Here is the man you want in a crisis: while everyone squawks, he is listening. A great bear of a fellow, his eyes bright blue and calm, white- haired head nodding, he says, 'Hmmmm.' Then, 'I’ll take care of it.' And he does.
Charles Mathers, 61, whose quiet sparkle attracted innumerable friends, clients and employees, spent a lifetime handling crises. As a young man he served in the Navy for six years, much of it in a nuclear submarine. In Sea Girt, N.J., where he and Margaret, his wife of 39 years, raised three children, he was a volunteer firefighter for a quarter-century.

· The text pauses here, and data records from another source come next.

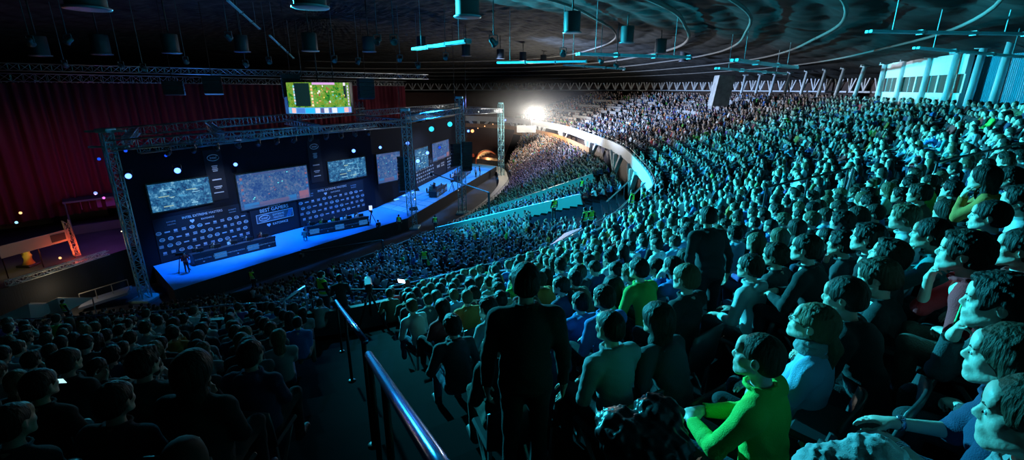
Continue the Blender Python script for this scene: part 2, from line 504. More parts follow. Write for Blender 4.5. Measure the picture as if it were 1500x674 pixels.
    if p['scarf']:
        g = Grid(neck - .16, neck + .16, min(h, .008))
        for q, zz in ((0, .0), (1, .028), (2, .052)):
            ring = [neck + np.array([(.080 - .008 * q) * math.cos(a), .018 + (.076 - .006 * q) * math.sin(a), zz + .010 * math.sin(a + 2 * q)]) for a in np.linspace(0, 2 * PI, 15)]
            for a, b in zip(ring[:-1], ring[1:]): g.cone(a, b, .022, .022, .004)
        g.rough(.002, 120, 3)
        out['scarf'] = g.mesh()
    # ---------------- trousers
    lo = np.array([-.34, -.24, .0]); hi = np.array([.34, .75, hipz + .16])
    g = Grid(lo, hi, h * 1.7)
    g.ell(hip + np.array([0, -.0, -.01]), (.168 + .02 * f, .115 + .02 * f, .105), None, .03)
    for s in (-1, 1):
        hj = hip + np.array([s * .085, .02, -.02 if not st else -.05])
        g.cone(hj, knee[s], .088 + .01 * f, .064, .035)
        g.cone(knee[s], ank[s] + np.array([0, 0, .02]), .062, .050, .02)
        if st: g.ell(hj + np.array([0, -.03, -.02]), (.09, .09, .11), None, .03)
    sl, X, Y, Z = g.sub(g.lo, g.lo + g.h * g.n, 0)
    g.S[sl] += (.004 * np.sin(23 * Y + 10 * X + 2 * np.sin(9 * Z + sd)) * np.sin(19 * Z + 20 * X + sd) + .002 * np.sin(55 * Y + 30 * Z + 3 * np.sin(20 * X))).astype(np.float32)
    out['trousers'] = g.mesh()
    # ---------------- shoes
    for s, nm in ((-1, 'shoe'), (1, 'shoe2')):
        a = ank[s]
        g = Grid(a + np.array([-.08, -.12, -.095]), a + np.array([.08, .26, .08]), max(h * 1.3, .013))
        g.cone(a + np.array([0, -.03, -.045]), a + np.array([0, .15, -.055]), .040, .036, .02)
        g.cone(a + np.array([0, -.01, .03]), a + np.array([0, .01, -.04]), .045, .045, .02)
        g.ell(a + np.array([0, .08, -.10]), (.07, .2, .012), None, .004, 'sub')
        out[nm] = g.mesh()
    out['_C'] = C; out['_M'] = Mh; out['_wr'] = wr; out['_elb'] = elb; out['_neck'] = neck
    return out
# ------------------------------------------------------------------ the bowl of the arena
# three matched plan curves: floor edge G, balcony edge F, top rim R
CG = np.array([(-42, 24), (-26, 29), (-22, 31), (-19, 33), (-16.5, 35.5), (-15, 37.5), (-13.5, 39.5), (-11.5, 42.5), (-10, 45), (-8, 48.3), (-4.9, 54), (-1.5, 66), (0, 82), (-4, 98), (-24, 106), (-44, 100), (-56, 84), (-60, 60), (-60, 40)], float)
CF = np.array([(-24, 10.5), (-13.4, 11.1), (-8, 12), (-4.8, 12.7), (-1.2, 15), (1.3, 17), (3.3, 19.7), (8.1, 27.3), (10, 32.4), (11.6, 43), (12.6, 54.6), (11.6, 68), (8, 90), (-2, 110), (-24, 119), (-46, 112), (-63, 90), (-68, 60), (-68, 40)], float)
CR = np.array([(-24, -6), (-13, -5), (-6, -2.9), (.5, -.8), (5.2, 2.9), (10.6, 7.2), (16.2, 12.4), (21.8, 20.6), (26, 30), (31, 43), (34, 57), (34, 75), (29.5, 100), (14, 125), (-20, 137), (-52, 131), (-80, 101), (-88, 60), (-86, 30)], float)
def spl(C, s):
    s = np.clip(np.asarray(s, float), 0, len(C) - 1.0001); i = np.floor(s).astype(int); t = (s - i)[..., None]
    g = lambda k: C[np.clip(k, 0, len(C) - 1)]
    a, b, c, d = g(i - 1), g(i), g(i + 1), g(i + 2)
    return .5 * (2 * b + (c - a) * t + (2 * a - 5 * b + 4 * c - d) * t * t + (3 * b - a - 3 * c + d) * t ** 3)
NU, NL = 17, 27
ZU0, ZU1 = -7.0, -1.9          # balcony floor: front, rim
ZL0, ZL1 = -15.3, -9.6         # lower tier: floor side, outer side
FLOOR = -16.0; STAGE = -14.5
def pu(s, r):
    a, b = spl(CF, s), spl(CR, s); r = np.asarray(r, float)[..., None]; return a + (b - a) * r
def pl(s, q):
    a, b = spl(CG, s), spl(CF, s); d = (a - b); L = np.linalg.norm(d, axis=-1, keepdims=True); b = b + d / L * 1.2
    q = np.asarray(q, float)[..., None]; return a + (b - a) * q
def zu(k): return ZU0 + (ZU1 - ZU0) * k / (NU - 1)
def zl(k): return ZL0 + (ZL1 - ZL0) * k / (NL - 1)

conc = mat('dark_concrete', (.075, .072, .07), .85, bump=.4, scale=3, vary=.3)
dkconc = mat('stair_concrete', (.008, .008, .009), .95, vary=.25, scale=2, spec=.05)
pale = mat('pale_concrete', (.62, .62, .60), .7, vary=.12, scale=1.5)
black = mat('black_metal', (.012, .012, .014), .45, .3)
blackcloth = mat('black_cloth', (.012, .012, .015), .95, bump=.6, scale=4, stretch=(3, 3, .2))
steel = mat('galvanised_steel', (.55, .57, .6), .35, .9, vary=.1)

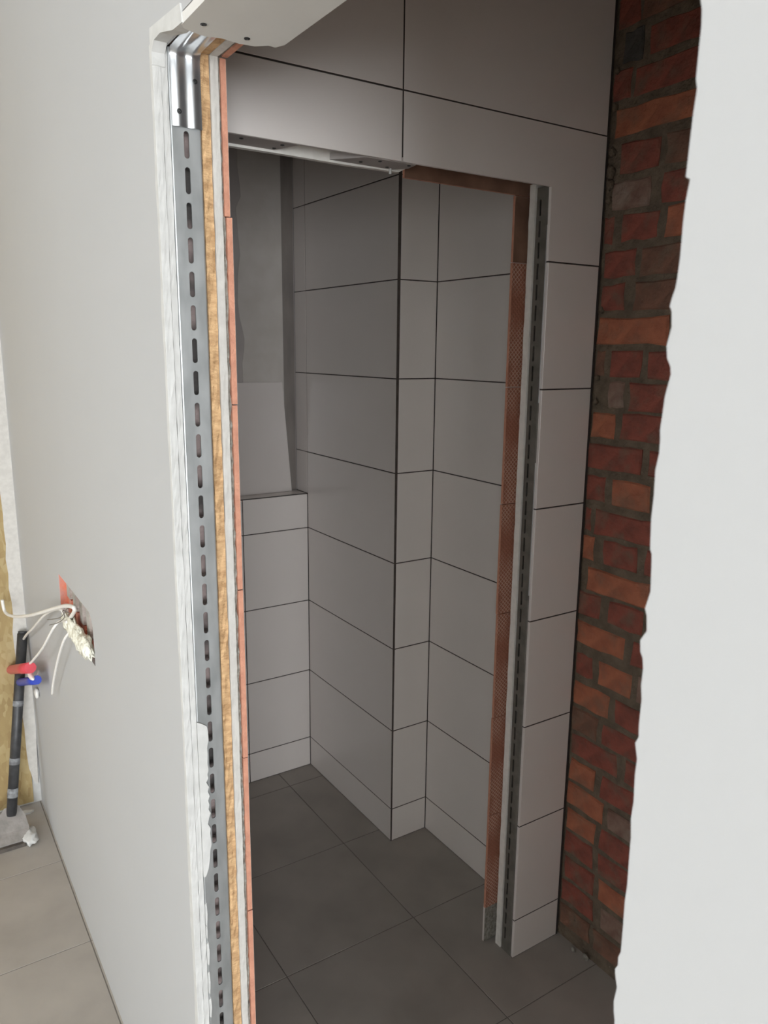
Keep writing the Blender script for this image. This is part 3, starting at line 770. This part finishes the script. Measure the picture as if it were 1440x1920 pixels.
# mortar squeezed out beside the tile edge and a plaster dab at the foot of the wall
def lump(name, loc, s, mats, parent=None, seed=1, lvl=2):
    bm = bmesh.new(); bmesh.ops.create_icosphere(bm, subdivisions=lvl, radius=1.0)
    rnd = random.Random(seed)
    for v in bm.verts:
        k = 1 + rnd.uniform(-0.28, 0.22); v.co = Vector((v.co.x * s[0] * k, v.co.y * s[1] * k, v.co.z * s[2] * k))
    o = done(bm, name, mats, parent, smooth=True); o.location = loc; return o
for i, (zz, w) in enumerate(((2.155, 0.016), (2.125, 0.013), (2.09, 0.010), (2.20, 0.012), (1.83, 0.008), (1.66, 0.009), (1.60, 0.008), (2.30, 0.009), (2.38, 0.008))):
    lump('mortar_lump', (XBR - 0.001, 1.386, zz), (0.008, w * 0.8, w), M_MORTAR, wall_right, 50 + i)
chips = [((1.539, 1.322, 0.0), (0.005, 0.009, 0.006), 'grey plaster crumb on the floor at the foot of the brick wall'),
         ((1.543, 1.278, 0.0), (0.004, 0.011, 0.012), 'grey plaster dab standing on the floor against the lowest bricks')]
for i, (l, s, lab) in enumerate(chips):
    c = lump('plaster_crumb', (l[0], l[1], s[2] * 0.85), s, M_ADH, None, 80 + i); tag(c, lab, 'debris')
for i, (yy, zz, sy_, sz_) in enumerate(((1.335, 0.095, 0.004, 0.012), (1.300, 0.060, 0.005, 0.004))):
    lump('plaster_fleck', (XBR - 0.0005, yy, zz), (0.0015, sy_, sz_), M_MORTAR, wall_right, 90 + i)

wall_end = boxes('wall_end', [(XI, XBR + 0.12, -0.55, -0.45, 0, CEIL)], M_WHITE)
tag(wall_end, 'plain wall closing the tiled room beside the viewpoint', 'wall', 'structure')
# unseen left wall of the inner room
boxes('board_face', [(0.4395, XI, Y2 + 0.012, YBK, 0, CEIL)], M_BOARD, wall_mid)

# ------------------------------------------------------------------ cables and connectors at the chased slot
def px(q, x):
    d = cF + cR2 * ((q[0] - 720) / 1441.16) - cU2 * ((q[1] - 960) / 1441.16)
    t = x / d.x
    return Vector((x, d.y * t, CAM_H + d.z * t))
# positions measured from the photograph at their distance from the wall face
def cable(path, r, label, mats=M_CABLE, group='loose electrical wires'):
    bm = bmesh.new(); tube(bm, path, r, 8)
    o = done(bm, 'electrical_cable', mats); tag(o, label, 'cable', None, group); return o
C1 = [px((130, 1162), 0.353), px((140, 1143), 0.346), px((128, 1136), 0.342), px((105, 1140), 0.335), px((60, 1153), 0.31), px((28, 1156), 0.295), px((10, 1148), 0.285), px((4, 1125), 0.28)]
c1 = cable(C1, 0.0052, 'thick white cable curling from the wall slot toward the chipboard corner')
C2 = [px((124, 1160), 0.353), px((112, 1142), 0.345), px((85, 1152), 0.335), px((62, 1178), 0.335), px((50, 1190), 0.338), px((40, 1205), 0.342)]
cable(C2, 0.0040, 'white wire sloping down behind the black tool handle')
C3 = [px((126, 1166), 0.347), px((112, 1165), 0.345), px((99, 1180), 0.330), px((80, 1215), 0.318), px((62, 1238), 0.310), px((53, 1247), 0.305)]
c3 = cable(C3, 0.0038, 'white wire ending in a red connector')
C4 = [px((138, 1180), 0.353), px((131, 1185), 0.345), px((119, 1203), 0.335), px((108, 1240), 0.335), px((100, 1280), 0.338), px((98, 1301), 0.34)]
cable(C4, 0.0036, 'white wire hanging loose down the white wall')
bm = bmesh.new()
tube(bm, [px((145, 1142), 0.355), px((128, 1140), 0.348), px((119, 1152), 0.340), px((110, 1159), 0.335), px((89, 1162), 0.33)], 0.0012, 6)
tube(bm, [px((135, 1152), 0.355), px((118, 1145), 0.345), px((121, 1157), 0.338), px((110, 1167), 0.334), px((93, 1172), 0.33)], 0.0012, 6)
gw = done(bm, 'tie_wire', M_STEELD, c1); gw['label'] = 'thin grey tie wire'
def conn(name, a, b, r, m, parent):
    bm = bmesh.new()
    d = (b - a)
    tube(bm, [a, a + d * 0.04, a + d * 0.62, a + d * 0.66, b], lambda t: r * (0.86 if t < 0.02 else (1.0 if t < 0.7 else 1.06)), 10, smooth_path=False)
    return done(bm, name, m, parent)
conn('red_connector', px((16, 1256), 0.295), px((57, 1252), 0.306), 0.0170, M_RED, c3)['label'] = 'red plastic connector'
# blue connector on its own short wire
bm = bmesh.new(); tube(bm, [px((75, 1262), 0.352), px((72, 1258), 0.340), px((70, 1264), 0.330), px((66, 1270), 0.322)], 0.003, 8)
c5 = done(bm, 'electrical_cable', M_CABLE); tag(c5, 'short white wire stub ending in a blue connector', 'cable', None, 'loose electrical wires')
conn('blue_connector', px((37, 1279), 0.312), px((69, 1275), 0.322), 0.0140, M_BLUE, c5)['label'] = 'blue plastic connector'
boxes_cap = lump('white_cap', px((58, 1265), 0.310), (0.009, 0.045, 0.009), M_CABLE, c5, 37)
clip = lump('wall_plug', px((69, 1299), 0.352), (0.008, 0.028, 0.020), M_CABLE, None, 31); tag(clip, 'small white plug stuck on the wall below the blue connector', 'plug')
fo = lump('foam_filler', px((161, 1211), 0.350), (0.015, 0.062, 0.026), M_FOAM, wall_left, 36, 3)
fo = lump('foam_filler', px((150, 1200), 0.350), (0.014, 0.060, 0.030), M_FOAM, wall_left, 33, 3)
fo2 = lump('foam_filler', px((138, 1182), 0.352), (0.012, 0.055, 0.032), M_FOAM, wall_left, 34, 3)
fo3 = lump('foam_filler', px((125, 1165), 0.355), (0.010, 0.045, 0.024), M_FOAM, wall_left, 35, 3)

# ------------------------------------------------------------------ long-handled scraper in the corner
tool = empty('floor_scraper', (0.22, 2.78, 0.0))
tag(tool, 'black-handled floor scraper caked with plaster, leaning in the chipboard corner', 'tool')
def child(o):
    o.parent = tool; o.matrix_parent_inverse = Matrix.Translation(-Vector(tool.location)); return o
top_p = Vector((0.340, 2.925, 0.705)); bot_p = Vector((0.235, 2.80, 0.075))
bm = bmesh.new(); tube(bm, [bot_p, bot_p.lerp(top_p, 0.5), top_p], 0.0175, 16, smooth_path=False)
tube(bm, [top_p, top_p + (top_p - bot_p).normalized() * 0.008], 0.0150, 16, smooth_path=False)
child(done(bm, 'handle', M_BLACK))
for f, l in ((0.60, 0.03), (0.28, 0.035), (0.10, 0.05)):
    a = bot_p.lerp(top_p, f); b = bot_p.lerp(top_p, f + l)
    bm = bmesh.new(); tube(bm, [a, b], 0.0182, 16, smooth_path=False)
    child(done(bm, 'grey_tape', mat('dust_grey', (0.30, 0.31, 0.32), (0.14, 0.14, 0.145), 0.8, 60)))
M_DUST = mat('dusty_head', (0.30, 0.275, 0.255), (0.22, 0.205, 0.19), 0.85, 25, bump=0.2)
# head: a flat tapered blade spreading out toward the viewer, edge on the floor
bm = bmesh.new()
def quadloft(secs):
    prev = None
    for s in secs:
        cur = [bm.verts.new(c) for c in s]
        if prev:
            for k in range(len(s)): bm.faces.new((prev[k], prev[(k + 1) % len(s)], cur[(k + 1) % len(s)], cur[k]))
        else: bm.faces.new(cur[::-1])
        prev = cur
    bm.faces.new(prev)
def sec(c, half, th, zl_):
    return [(c[0] - half, c[1], zl_), (c[0] + half, c[1], zl_), (c[0] + half * 0.96, c[1], zl_ + th), (c[0] - half * 0.96, c[1], zl_ + th)]
quadloft([sec((0.238, 2.815), 0.024, 0.030, 0.070), sec((0.230, 2.785), 0.050, 0.028, 0.045), sec((0.212, 2.750), 0.075, 0.022, 0.018), sec((0.195, 2.715), 0.085, 0.016, 0.003)])
child(done(bm, 'scraper_head', M_DUST))
child(boxes('blade', [(0.110, 0.262, 2.700, 2.7145, 0.0005, 0.014)], mat('rusty_blade', (0.10, 0.085, 0.07), (0.06, 0.05, 0.045), 0.7, 40)))
cl = lump('plaster_cake', (0.280, 2.730, 0.016), (0.026, 0.055, 0.018), M_PLAST, None, 61, 3); child(cl)
fl = prism('plaster_flake', [(0.0, 0.0), (0.045, -0.006), (0.06, 0.004), (0.03, 0.018), (0.006, 0.014)], 'z', 0.0005, 0.008, M_PLAST)
fl.location = (0.262, 2.905, 0); tag(fl, 'white plaster flake on the floor behind the black-handled scraper', 'debris')
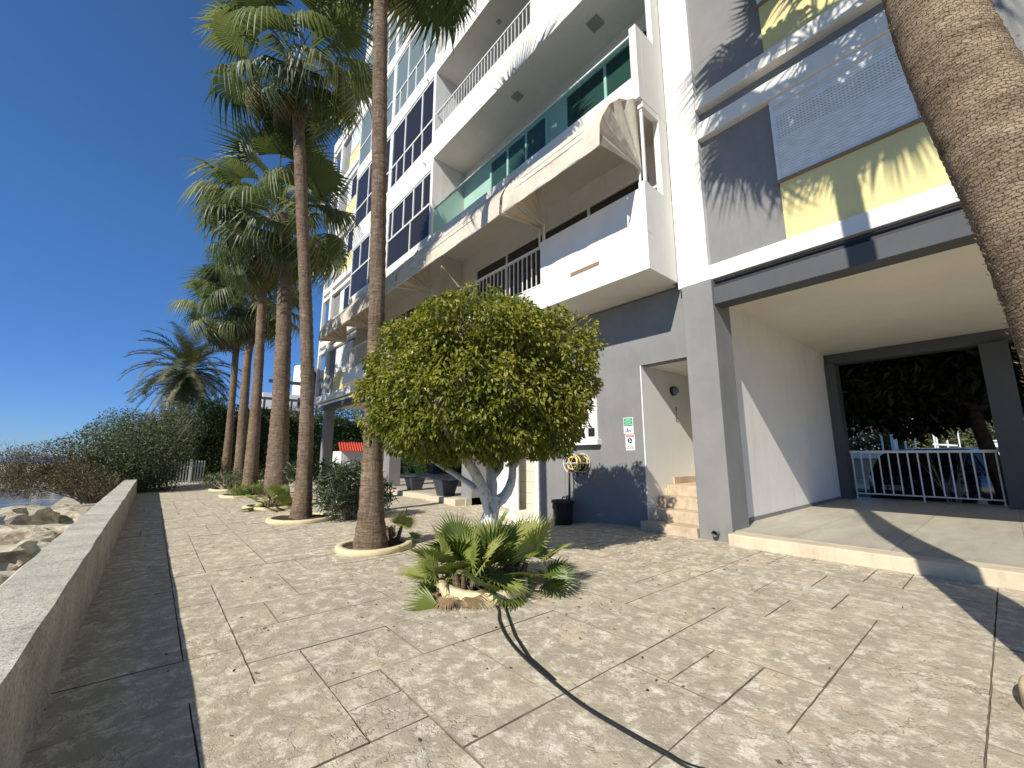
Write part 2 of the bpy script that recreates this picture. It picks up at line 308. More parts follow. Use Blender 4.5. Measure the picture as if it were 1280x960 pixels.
def mk_whitebark():
    m, t, b = nmat('whitewashed_bark', .85, .2); n = noise(t, 16, 6, .7, coords(t, 1, 1, .5), .5)
    n2 = noise(t, 3, 3, .5, coords(t)); sx = t.nodes.new('ShaderNodeSeparateXYZ'); t.links.new(coords(t), sx.inputs[0])
    mr = ND(t, 'ShaderNodeMapRange'); mr.inputs[1].default_value = .95; mr.inputs[2].default_value = 1.5
    ad = ND(t, 'ShaderNodeMath', operation='MULTIPLY_ADD'); t.links.new(n2.outputs[0], ad.inputs[0]); ad.inputs[1].default_value = .5; t.links.new(sx.outputs[2], ad.inputs[2]); t.links.new(ad.outputs[0], mr.inputs[0])
    r = ramp(t, n.outputs[0], [(.36, (.22, .19, .15)), (.46, (.62, .60, .55)), (.7, (.74, .73, .69))])
    r2 = ramp(t, n.outputs[0], [(.3, (.13, .115, .09)), (.6, (.30, .275, .235)), (.8, (.38, .35, .31))])
    t.links.new(mixc(t, mr.outputs[0], r.outputs[0], r2.outputs[0]), b.inputs['Base Color']); bump(t, b, n.outputs[0], .5, .015); return m
M['wbark'] = mk_whitebark()
M['twig'] = plain('grey_twigs', (.26, .22, .17), .9)
M['ficus'] = leafmat('ficus_leaves', [(0, (.05, .068, .010)), (.35, (.13, .15, .016)), (.7, (.26, .26, .03)), (1, (.38, .32, .06))], .45, .4, .3, (1.5, 1.6, .5))
M['palm'] = leafmat('fan_palm_leaves', [(0, (.045, .068, .024)), (.5, (.11, .14, .055)), (.85, (.19, .21, .09)), (1, (.28, .26, .13))], .45, .45, .32, (1.5, 1.6, .9))
M['dry'] = leafmat('dry_palm_leaves', [(0, (.20, .13, .07)), (1, (.36, .26, .15))], .8, .1, .2, (1.2, 1.1, .9))
M['dwarf'] = leafmat('dwarf_palm_leaves', [(0, (.08, .12, .020)), (.6, (.17, .215, .042)), (1, (.29, .30, .09))], .42, .5, .18, (1.3, 1.5, .6))
M['date'] = leafmat('date_palm_leaves', [(0, (.05, .06, .03)), (.6, (.10, .11, .055)), (1, (.17, .16, .085))], .55, .4, .2)
M['bush'] = leafmat('coastal_bush_leaves', [(0, (.04, .055, .022)), (.6, (.09, .11, .048)), (1, (.18, .19, .10))], .55, .4, .2)
M['brushdry'] = leafmat('dry_bush_leaves', [(0, (.06, .05, .03)), (.6, (.135, .11, .065)), (1, (.21, .18, .11))], .8, .1, .1)
M['hedge'] = leafmat('hedge_leaves', [(0, (.014, .03, .008)), (.7, (.035, .065, .014)), (1, (.07, .10, .025))], .6, .3, .15)
M['ole'] = leafmat('oleander_leaves', [(0, (.022, .038, .016)), (.7, (.045, .07, .028)), (1, (.09, .12, .05))], .4, .5, .15)
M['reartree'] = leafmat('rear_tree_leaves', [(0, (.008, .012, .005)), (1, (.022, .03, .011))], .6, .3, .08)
M['fartree'] = leafmat('far_tree_leaves', [(0, (.05, .065, .025)), (1, (.13, .14, .06))], .6, .3, .15)
M['grass'] = plain('grass', (.06, .10, .025), .9, 0, .2, .4)
M['asphalt'] = stucco('asphalt', (.06, .06, .062), .15, .9, .2); M['pale'] = stucco('pale_ground', (.42, .36, .27), .15, .9, .3)
def mk_rock():
    m, t, b = nmat('sandy_limestone', .9, .15); p = coords(t, 1, 1, 2.2); n = noise(t, 2.2, 9, .7, p, .8)
    r = ramp(t, n.outputs[0], [(.3, (.20, .155, .105)), (.44, (.42, .36, .26)), (.62, (.62, .57, .45))]); t.links.new(r.outputs[0], b.inputs['Base Color'])
    bump(t, b, noise(t, 5, 9, .7, p, 1).outputs[0], .9, .08); return m
M['rock'] = mk_rock()
def mk_sea():
    m, t, b = nmat('sea_water', .12, .5); p = coords(t); n = noise(t, .55, 5, .6, coords(t, 1, .5, 1)); nf = noise(t, .16, 8, .75, p, 1.5)
    f = ramp(t, nf.outputs[0], [(.60, (.012, .05, .10)), (.68, (.35, .45, .5)), (.78, (.7, .74, .75))])
    g = t.nodes.new('ShaderNodeNewGeometry'); ln = ND(t, 'ShaderNodeVectorMath', operation='LENGTH'); t.links.new(g.outputs[0], ln.inputs[0])
    mr = ND(t, 'ShaderNodeMapRange'); t.links.new(ln.outputs['Value'], mr.inputs[0]); mr.inputs[1].default_value = 38; mr.inputs[2].default_value = 60
    t.links.new(mixc(t, mr.outputs[0], f.outputs[0], (.010, .045, .10)), b.inputs['Base Color']); bump(t, b, n.outputs[0], .6, .25); return m
M['sea'] = mk_sea()
M['redtile'] = plain('red_roof_tiles', (.45, .06, .03), .5); M['kiosk'] = plain('kiosk_white', (.8, .8, .79), .5)
M['mast'] = plain('mast_white', (.7, .72, .72), .35); M['greyfence'] = plain('grey_white_pickets', (.42, .44, .43), .6)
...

He traveled around the world, consulting on insurance for utilities, including nuclear power plants.
But for all his responsibilities, Mr. Mathers, a managing director at Marsh & McLennan, was hardly slathered with gravitas. On the contrary.
This summer, at a conference of utility clients, insurers and brokers in Chicago, Mr. Mathers’s company was host to a dinner. Mr. Mathers made brief remarks and introduced an executive client. 'And here’s one risk Chuck may not have considered,' the client said, then planted a shaving-cream pie in Mr. Mathers’s face. Several hundred otherwise staid people gasped and fell all over with laughter.
Mr. Mathers had planned the entire stunt.